Thesis - ECU Access Only

Publisher

Edith Cowan University

Degree Name

Bachelor of Arts Honours

Faculty

Faculty of Community Services, Education and Social Sciences

First Supervisor

Dr Susan Ash

Abstract

This narrative and essay attempt to deal with the connections; between death, loss, dreams and writing and the unconscious; mind. "Blue Places on the Maps" is the story of a mother and daughter, who, in the words of Erica Jong, "are torn, as most of us are torn, between the past and the future." The narrative focuses on the impact of loss on the lives of the central characters, and the strategies they use to come to terms with their losses. The title reflects the recurrent use of water imagery which is used to represent, among other things, the idea of submersion. Dreams are an important motif, through which the characters' losses and desires are revealed. They are also the means by which they delve into their unconscious in order to reclaim what they have lost. In the essay that follows, I demonstrate how Helene Cixous' musings on the writing process served as a springboard for the narrative.

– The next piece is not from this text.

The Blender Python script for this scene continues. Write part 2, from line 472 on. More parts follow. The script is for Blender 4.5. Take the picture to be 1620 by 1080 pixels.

In the text Three Steps on the Ladder of Writing, Cixous explores the connection between death, and other kinds of loss, and writing. Cixous draws on Lacanian Psychoanalytic theory to show how separation leads to the acquisition of language and is thus essential to writing. In addition, she cites dreams as an important inspiration and a means of bringing what has been repressed back to the surface of consciousness.